- What the exercise asks:
Retype the whole listing verbatim and keep the pictures out of it.

———

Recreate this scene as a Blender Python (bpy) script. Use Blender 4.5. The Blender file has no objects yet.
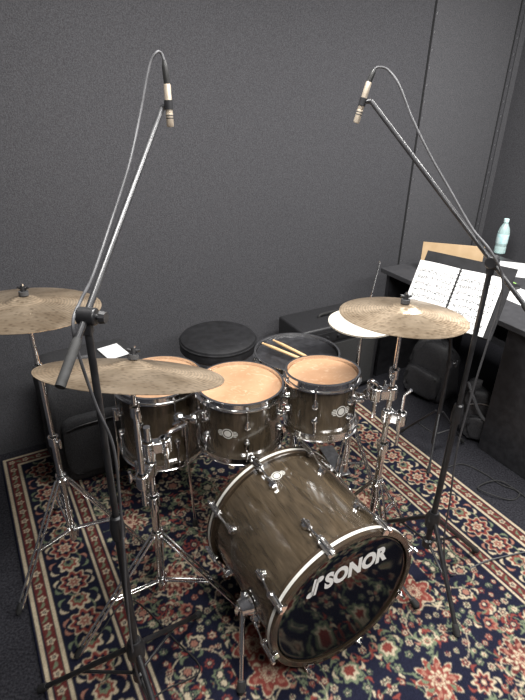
import bpy, math, random
import numpy as np
from mathutils import Vector, Matrix
random.seed(4)
V=Vector; PI=math.pi
S=bpy.context.scene
COL=S.collection
try:
    S.view_settings.view_transform='Standard'; S.view_settings.look='None'
except Exception: pass

# ---------------------------------------------------------------- camera
FPX=526.0; CAMZ=1.8; PITCH=math.radians(27.7); ROLL=math.radians(1.26)
cp,sp=math.cos(PITCH),math.sin(PITCH)
FW=V((0,cp,-sp)); R0=V((1,0,0)); U0=V((0,sp,cp))
RT=R0*math.cos(ROLL)+U0*math.sin(ROLL); UP=-R0*math.sin(ROLL)+U0*math.cos(ROLL)
CAM=V((0,0,CAMZ))
cd=bpy.data.cameras.new('camera'); co=bpy.data.objects.new('camera',cd); COL.objects.link(co)
m=Matrix((RT,UP,-FW)).transposed().to_4x4(); m.translation=CAM; co.matrix_world=m
cd.sensor_fit='VERTICAL'; cd.sensor_height=24; cd.lens=24*FPX/700; cd.clip_start=.02
S.camera=co
def ray(px,py): return FW+RT*((px-262.5)/FPX)-UP*((py-350)/FPX)
def PY(px,py,y):
    d=ray(px,py); return CAM+d*(y/d.y)
def PZ(px,py,z=0):
    d=ray(px,py); return CAM+d*((z-CAMZ)/d.z)
# room frame : E1 along the back wall, E2 from the back wall into the room
E1=V((math.cos(PI/6),math.sin(PI/6),0)); E2=V((math.sin(PI/6),-math.cos(PI/6),0)); OR=V((-1.5,2.1,0))
def W(a,b,z=0): return OR+E1*a+E2*b+V((0,0,z))
def PWALL(px,py):
    d=ray(px,py); t=(OR-CAM).dot(E2)/d.dot(E2); return CAM+d*t
RZ=Matrix.Rotation(PI/6,4,'Z')

# ---------------------------------------------------------------- materials
def mat(name,col,rough=.5,metal=0,spec=.5,coat=0,trans=0,alpha=1):
    m=bpy.data.materials.new(name); m.use_nodes=True
    b=m.node_tree.nodes['Principled BSDF']
    b.inputs['Base Color'].default_value=(*col,1); b.inputs['Roughness'].default_value=rough
    b.inputs['Metallic'].default_value=metal; b.inputs['Specular IOR Level'].default_value=spec
    b.inputs['Coat Weight'].default_value=coat; b.inputs['Coat Roughness'].default_value=.09
    b.inputs['Transmission Weight'].default_value=trans
    return m
def nodes(m): return m.node_tree.nodes,m.node_tree.links,m.node_tree.nodes['Principled BSDF']
def noisy(name,c1,c2,scale=20,rough=.5,metal=0,bump=0,coord='Object',stretch=(1,1,1),detail=4,lo=.35,hi=.65,coat=0,spec=.5,bscale=None,dist=0):
    m=mat(name,c1,rough,metal,spec,coat); N,L,B=nodes(m)
    tc=N.new('ShaderNodeTexCoord'); mp=N.new('ShaderNodeMapping'); mp.inputs['Scale'].default_value=stretch
    L.new(tc.outputs[coord],mp.inputs[0])
    n=N.new('ShaderNodeTexNoise'); n.inputs['Scale'].default_value=scale; n.inputs['Detail'].default_value=detail; n.inputs['Distortion'].default_value=dist
    L.new(mp.outputs[0],n.inputs['Vector'])
    r=N.new('ShaderNodeValToRGB'); r.color_ramp.elements[0].position=lo; r.color_ramp.elements[1].position=hi
    r.color_ramp.elements[0].color=(*c1,1); r.color_ramp.elements[1].color=(*c2,1)
    L.new(n.outputs['Fac'],r.inputs[0]); L.new(r.outputs[0],B.inputs['Base Color'])
    if bump:
        n2=n
        if bscale:
            n2=N.new('ShaderNodeTexNoise'); n2.inputs['Scale'].default_value=bscale; n2.inputs['Detail'].default_value=3
            L.new(tc.outputs[coord],n2.inputs['Vector'])
        bp=N.new('ShaderNodeBump'); bp.inputs['Strength'].default_value=bump; bp.inputs['Distance'].default_value=.004
        L.new(n2.outputs['Fac'],bp.inputs['Height']); L.new(bp.outputs[0],B.inputs['Normal'])
    return m
M={}
M['wall']=noisy('felt_wall',(.044,.044,.048),(.086,.086,.093),210,.95,0,.4,detail=8,lo=.32,hi=.68,spec=.12)
M['wallb']=noisy('felt_wall_panel',(.054,.054,.058),(.100,.100,.107),210,.9,0,.4,detail=8,lo=.32,hi=.68,spec=.15)
M['seam']=mat('seam_dark',(.006,.006,.007),.9)
M['staple']=mat('staple_steel',(.7,.7,.7),.3,.9)
M['floor']=noisy('dark_carpet',(.012,.012,.015),(.034,.034,.04),120,.95,0,.5,spec=.1)
M['ceil']=noisy('ceiling_paint',(.66,.66,.66),(.72,.72,.72),5,.9)
M['chrome']=noisy('chrome',(.86,.86,.86),(.95,.95,.95),6,.13,1)
M['steel']=noisy('brushed_steel',(.45,.45,.46),(.65,.65,.66),40,.3,1)
M['black']=noisy('black_metal',(.013,.013,.014),(.024,.024,.026),30,.35)
M['blackgloss']=mat('black_gloss',(.008,.008,.009),.12,0,.6)
M['rubber']=noisy('rubber',(.012,.012,.012),(.026,.026,.026),50,.75)
M['fabric']=noisy('black_fabric',(.011,.011,.012),(.030,.030,.033),200,.85,0,.4)
M['tolex']=noisy('amp_tolex',(.014,.014,.015),(.030,.030,.033),150,.5,0,.3)
M['bagfab']=noisy('bag_nylon',(.015,.015,.016),(.038,.038,.042),160,.6,0,.3)
M['strapm']=noisy('webbing_strap',(.04,.04,.042),(.08,.08,.085),200,.8)
M['leather']=noisy('black_leather',(.013,.013,.014),(.020,.020,.022),30,.42)
M['tray']=noisy('matt_black_tray',(.012,.012,.013),(.02,.02,.022),30,.7,spec=.2)
def woodmat():
    m=noisy('walnut_veneer',(.036,.027,.017),(.086,.064,.041),7,.22,0,0,'UV',(6,1.3,1),12,.28,.75,coat=1,dist=1.0); N,L,B=nodes(m)
    tc=N.new('ShaderNodeTexCoord'); mp=N.new('ShaderNodeMapping'); mp.inputs['Scale'].default_value=(55,3,1); L.new(tc.outputs['UV'],mp.inputs[0])
    n=N.new('ShaderNodeTexNoise'); n.inputs['Scale'].default_value=6; n.inputs['Detail'].default_value=5; L.new(mp.outputs[0],n.inputs['Vector'])
    mr=N.new('ShaderNodeMapRange'); mr.inputs[1].default_value=.3; mr.inputs[2].default_value=.7; mr.inputs[3].default_value=.80; mr.inputs[4].default_value=1.18; L.new(n.outputs['Fac'],mr.inputs[0])
    old=B.inputs['Base Color'].links[0].from_socket; sc=N.new('ShaderNodeVectorMath'); sc.operation='SCALE'; L.new(old,sc.inputs[0]); L.new(mr.outputs[0],sc.inputs['Scale']); L.new(sc.outputs[0],B.inputs['Base Color'])
    return m
M['wood']=woodmat()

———

- Response to the task:
Recreate this scene as a Blender Python (bpy) script. Use Blender 4.5. The Blender file has no objects yet.
import bpy, math, random
import numpy as np
from mathutils import Vector, Matrix
random.seed(4)
V=Vector; PI=math.pi
S=bpy.context.scene
COL=S.collection
try:
    S.view_settings.view_transform='Standard'; S.view_settings.look='None'
except Exception: pass

# ---------------------------------------------------------------- camera
FPX=526.0; CAMZ=1.8; PITCH=math.radians(27.7); ROLL=math.radians(1.26)
cp,sp=math.cos(PITCH),math.sin(PITCH)
FW=V((0,cp,-sp)); R0=V((1,0,0)); U0=V((0,sp,cp))
RT=R0*math.cos(ROLL)+U0*math.sin(ROLL); UP=-R0*math.sin(ROLL)+U0*math.cos(ROLL)
CAM=V((0,0,CAMZ))
cd=bpy.data.cameras.new('camera'); co=bpy.data.objects.new('camera',cd); COL.objects.link(co)
m=Matrix((RT,UP,-FW)).transposed().to_4x4(); m.translation=CAM; co.matrix_world=m
cd.sensor_fit='VERTICAL'; cd.sensor_height=24; cd.lens=24*FPX/700; cd.clip_start=.02
S.camera=co
def ray(px,py): return FW+RT*((px-262.5)/FPX)-UP*((py-350)/FPX)
def PY(px,py,y):
    d=ray(px,py); return CAM+d*(y/d.y)
def PZ(px,py,z=0):
    d=ray(px,py); return CAM+d*((z-CAMZ)/d.z)
# room frame : E1 along the back wall, E2 from the back wall into the room
E1=V((math.cos(PI/6),math.sin(PI/6),0)); E2=V((math.sin(PI/6),-math.cos(PI/6),0)); OR=V((-1.5,2.1,0))
def W(a,b,z=0): return OR+E1*a+E2*b+V((0,0,z))
def PWALL(px,py):
    d=ray(px,py); t=(OR-CAM).dot(E2)/d.dot(E2); return CAM+d*t
RZ=Matrix.Rotation(PI/6,4,'Z')

# ---------------------------------------------------------------- materials
def mat(name,col,rough=.5,metal=0,spec=.5,coat=0,trans=0,alpha=1):
    m=bpy.data.materials.new(name); m.use_nodes=True
    b=m.node_tree.nodes['Principled BSDF']
    b.inputs['Base Color'].default_value=(*col,1); b.inputs['Roughness'].default_value=rough
    b.inputs['Metallic'].default_value=metal; b.inputs['Specular IOR Level'].default_value=spec
    b.inputs['Coat Weight'].default_value=coat; b.inputs['Coat Roughness'].default_value=.09
    b.inputs['Transmission Weight'].default_value=trans
    return m
def nodes(m): return m.node_tree.nodes,m.node_tree.links,m.node_tree.nodes['Principled BSDF']
def noisy(name,c1,c2,scale=20,rough=.5,metal=0,bump=0,coord='Object',stretch=(1,1,1),detail=4,lo=.35,hi=.65,coat=0,spec=.5,bscale=None,dist=0):
    m=mat(name,c1,rough,metal,spec,coat); N,L,B=nodes(m)
    tc=N.new('ShaderNodeTexCoord'); mp=N.new('ShaderNodeMapping'); mp.inputs['Scale'].default_value=stretch
    L.new(tc.outputs[coord],mp.inputs[0])
    n=N.new('ShaderNodeTexNoise'); n.inputs['Scale'].default_value=scale; n.inputs['Detail'].default_value=detail; n.inputs['Distortion'].default_value=dist
    L.new(mp.outputs[0],n.inputs['Vector'])
    r=N.new('ShaderNodeValToRGB'); r.color_ramp.elements[0].position=lo; r.color_ramp.elements[1].position=hi
    r.color_ramp.elements[0].color=(*c1,1); r.color_ramp.elements[1].color=(*c2,1)
    L.new(n.outputs['Fac'],r.inputs[0]); L.new(r.outputs[0],B.inputs['Base Color'])
    if bump:
        n2=n
        if bscale:
            n2=N.new('ShaderNodeTexNoise'); n2.inputs['Scale'].default_value=bscale; n2.inputs['Detail'].default_value=3
            L.new(tc.outputs[coord],n2.inputs['Vector'])
        bp=N.new('ShaderNodeBump'); bp.inputs['Strength'].default_value=bump; bp.inputs['Distance'].default_value=.004
        L.new(n2.outputs['Fac'],bp.inputs['Height']); L.new(bp.outputs[0],B.inputs['Normal'])
    return m
M={}
M['wall']=noisy('felt_wall',(.044,.044,.048),(.086,.086,.093),210,.95,0,.4,detail=8,lo=.32,hi=.68,spec=.12)
M['wallb']=noisy('felt_wall_panel',(.054,.054,.058),(.100,.100,.107),210,.9,0,.4,detail=8,lo=.32,hi=.68,spec=.15)
M['seam']=mat('seam_dark',(.006,.006,.007),.9)
M['staple']=mat('staple_steel',(.7,.7,.7),.3,.9)
M['floor']=noisy('dark_carpet',(.012,.012,.015),(.034,.034,.04),120,.95,0,.5,spec=.1)
M['ceil']=noisy('ceiling_paint',(.66,.66,.66),(.72,.72,.72),5,.9)
M['chrome']=noisy('chrome',(.86,.86,.86),(.95,.95,.95),6,.13,1)
M['steel']=noisy('brushed_steel',(.45,.45,.46),(.65,.65,.66),40,.3,1)
M['black']=noisy('black_metal',(.013,.013,.014),(.024,.024,.026),30,.35)
M['blackgloss']=mat('black_gloss',(.008,.008,.009),.12,0,.6)
M['rubber']=noisy('rubber',(.012,.012,.012),(.026,.026,.026),50,.75)
M['fabric']=noisy('black_fabric',(.011,.011,.012),(.030,.030,.033),200,.85,0,.4)
M['tolex']=noisy('amp_tolex',(.014,.014,.015),(.030,.030,.033),150,.5,0,.3)
M['bagfab']=noisy('bag_nylon',(.015,.015,.016),(.038,.038,.042),160,.6,0,.3)
M['strapm']=noisy('webbing_strap',(.04,.04,.042),(.08,.08,.085),200,.8)
M['leather']=noisy('black_leather',(.013,.013,.014),(.020,.020,.022),30,.42)
M['tray']=noisy('matt_black_tray',(.012,.012,.013),(.02,.02,.022),30,.7,spec=.2)
def woodmat():
    m=noisy('walnut_veneer',(.036,.027,.017),(.086,.064,.041),7,.22,0,0,'UV',(6,1.3,1),12,.28,.75,coat=1,dist=1.0); N,L,B=nodes(m)
    tc=N.new('ShaderNodeTexCoord'); mp=N.new('ShaderNodeMapping'); mp.inputs['Scale'].default_value=(55,3,1); L.new(tc.outputs['UV'],mp.inputs[0])
    n=N.new('ShaderNodeTexNoise'); n.inputs['Scale'].default_value=6; n.inputs['Detail'].default_value=5; L.new(mp.outputs[0],n.inputs['Vector'])
    mr=N.new('ShaderNodeMapRange'); mr.inputs[1].default_value=.3; mr.inputs[2].default_value=.7; mr.inputs[3].default_value=.80; mr.inputs[4].default_value=1.18; L.new(n.outputs['Fac'],mr.inputs[0])
    old=B.inputs['Base Color'].links[0].from_socket; sc=N.new('ShaderNodeVectorMath'); sc.operation='SCALE'; L.new(old,sc.inputs[0]); L.new(mr.outputs[0],sc.inputs['Scale']); L.new(sc.outputs[0],B.inputs['Base Color'])
    return m
M['wood']=woodmat()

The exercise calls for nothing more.